### Entries supplied ###
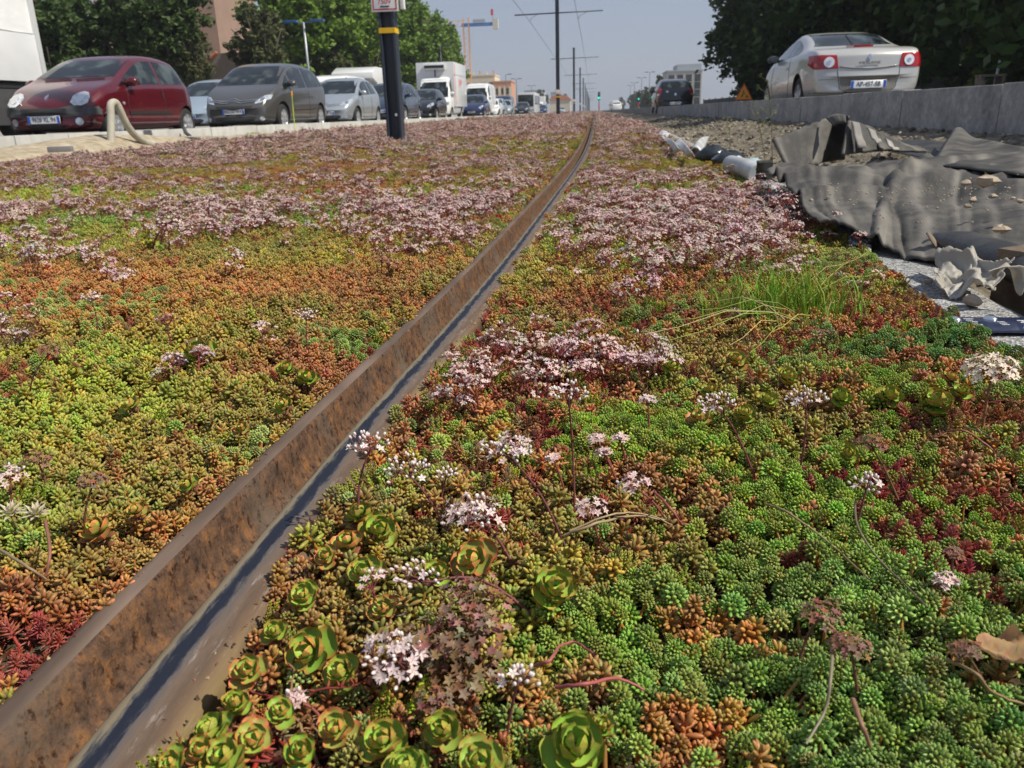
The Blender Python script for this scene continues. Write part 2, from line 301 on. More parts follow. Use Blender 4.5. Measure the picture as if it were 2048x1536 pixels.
# ------------------------------------------------------------------ the rail
def rail_mat(name, kind):
    m, nt, b = new_mat(name); L = nt.links.new
    uv = N(nt, 'ShaderNodeUVMap', uv_map='uv'); sp = N(nt, 'ShaderNodeSeparateXYZ'); L(uv.outputs[0], sp.inputs[0]); tc = N(nt, 'ShaderNodeTexCoord')
    mp = N(nt, 'ShaderNodeMapping'); L(tc.outputs['Object'], mp.inputs[0]); mp.inputs['Scale'].default_value = (1.3, .22, 1) if kind != 'rust' else (1, .8, .6)
    def noise(s, d=8, src=mp, r=.55):
        n = N(nt, 'ShaderNodeTexNoise'); n.inputs['Scale'].default_value = s; n.inputs['Detail'].default_value = d; n.inputs['Roughness'].default_value = r; L(src.outputs[0], n.inputs['Vector']); return n
    def ramp(src, cs, out='Fac'):
        r = N(nt, 'ShaderNodeValToRGB'); L(src.outputs[out] if not isinstance(src, bpy.types.NodeSocket) else src, r.inputs[0]); e = r.color_ramp.elements
        e[0].position, e[0].color = cs[0][0], (*cs[0][1], 1); e[1].position, e[1].color = cs[-1][0], (*cs[-1][1], 1)
        for p, c in cs[1:-1]: q = e.new(p); q.color = (*c, 1)
        return r
    def mix(fac, a, c, bt='MIX'):
        x = N(nt, 'ShaderNodeMix', data_type='RGBA', blend_type=bt)
        if isinstance(fac, float): x.inputs['Factor'].default_value = fac
        else: L(fac, x.inputs['Factor'])
        L(a, x.inputs[6]); L(c, x.inputs[7]); return x.outputs[2]
    if kind == 'rust':
        a = ramp(noise(60, r=.80), [(.32, (.03, .020, .015)), (.43, (.075, .044, .029)), (.52, (.115, .063, .037)), (.60, (.175, .083, .034)), (.72, (.25, .125, .045))])
        sp_ = ramp(noise(150, 4, r=.7), [(.34, (.18, .10, .06)), (.47, (1, 1, 1)), (1, (1, 1, 1))])
        gr = ramp(noise(11), [(.52, (0, 0, 0)), (.66, (.7, .7, .7))]); gc = N(nt, 'ShaderNodeRGB'); gc.outputs[0].default_value = (.11, .085, .065, 1)
        c = mix(gr.outputs[0], a.outputs[0], gc.outputs[0]); c = mix(.85, c, sp_.outputs[0], 'MULTIPLY')
        b.inputs['Roughness'].default_value = .85; b.inputs['Specular IOR Level'].default_value = .2; st = 1.0; hn = noise(120, 6)
    elif kind == 'lip':
        a = ramp(noise(18), [(.3, (.06, .04, .03)), (.5, (.105, .073, .055)), (.7, (.16, .115, .09))]); c = a.outputs[0]
        b.inputs['Roughness'].default_value = .68; b.inputs['Specular IOR Level'].default_value = .35; st = .5; hn = noise(90, 6)
    else:
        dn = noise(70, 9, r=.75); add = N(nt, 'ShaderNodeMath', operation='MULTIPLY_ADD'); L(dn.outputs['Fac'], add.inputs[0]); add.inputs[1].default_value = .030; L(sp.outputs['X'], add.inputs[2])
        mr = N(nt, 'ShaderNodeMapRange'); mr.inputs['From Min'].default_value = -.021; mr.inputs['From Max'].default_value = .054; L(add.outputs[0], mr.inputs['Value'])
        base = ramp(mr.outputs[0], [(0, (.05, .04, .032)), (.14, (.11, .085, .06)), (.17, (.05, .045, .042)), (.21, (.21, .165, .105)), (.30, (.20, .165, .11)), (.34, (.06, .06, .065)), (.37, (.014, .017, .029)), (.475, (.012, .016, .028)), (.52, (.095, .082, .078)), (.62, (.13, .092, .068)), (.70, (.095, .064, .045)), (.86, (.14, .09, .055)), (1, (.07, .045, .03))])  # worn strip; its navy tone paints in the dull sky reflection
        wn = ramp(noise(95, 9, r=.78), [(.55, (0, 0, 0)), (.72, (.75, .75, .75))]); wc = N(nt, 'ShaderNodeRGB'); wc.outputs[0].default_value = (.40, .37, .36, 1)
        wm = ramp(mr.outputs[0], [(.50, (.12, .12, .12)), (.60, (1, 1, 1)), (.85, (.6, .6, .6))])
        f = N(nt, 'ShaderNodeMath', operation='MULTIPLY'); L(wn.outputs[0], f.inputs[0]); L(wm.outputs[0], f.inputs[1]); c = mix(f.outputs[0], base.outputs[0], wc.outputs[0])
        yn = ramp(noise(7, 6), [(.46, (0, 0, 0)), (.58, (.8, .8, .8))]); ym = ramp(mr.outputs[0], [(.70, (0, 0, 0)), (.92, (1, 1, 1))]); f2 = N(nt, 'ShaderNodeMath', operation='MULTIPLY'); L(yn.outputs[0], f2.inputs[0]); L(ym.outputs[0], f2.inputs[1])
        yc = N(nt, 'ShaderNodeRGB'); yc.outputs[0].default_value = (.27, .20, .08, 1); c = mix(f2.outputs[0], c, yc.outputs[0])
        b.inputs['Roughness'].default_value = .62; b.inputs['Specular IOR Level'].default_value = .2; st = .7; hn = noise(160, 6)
    L(c, b.inputs['Base Color'])
    bp = N(nt, 'ShaderNodeBump'); bp.inputs['Strength'].default_value = st; bp.inputs['Distance'].default_value = .0035 if kind == 'rust' else .0007; L(hn.outputs['Fac'], bp.inputs['Height']); L(bp.outputs[0], b.inputs['Normal'])
    return m
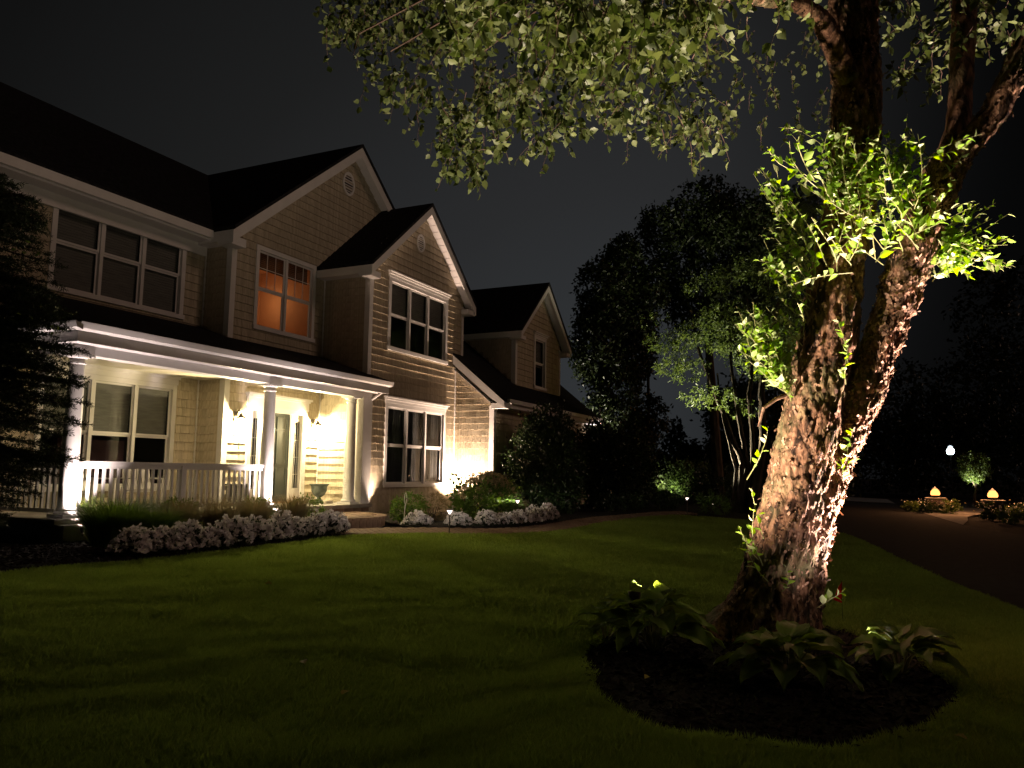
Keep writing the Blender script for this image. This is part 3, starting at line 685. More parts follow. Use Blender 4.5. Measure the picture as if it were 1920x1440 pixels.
###
Short problem:
Nothing but the lines from the line containing "b.inputs['Roughness'].default_value = .62;" through the last line of the records above is to be extracted, exactly and with no pictures.

Solution for this task:
        b.inputs['Roughness'].default_value = .62; b.inputs['Specular IOR Level'].default_value = .2; st = .7; hn = noise(160, 6)
    L(c, b.inputs['Base Color'])
    bp = N(nt, 'ShaderNodeBump'); bp.inputs['Strength'].default_value = st; bp.inputs['Distance'].default_value = .0035 if kind == 'rust' else .0007; L(hn.outputs['Fac'], bp.inputs['Height']); L(bp.outputs[0], b.inputs['Normal'])
    return m
Keep writing the Blender script for this image. This is part 3, starting at line 685. More parts follow. Use Blender 4.5. Measure the picture as if it were 1920x1440 pixels.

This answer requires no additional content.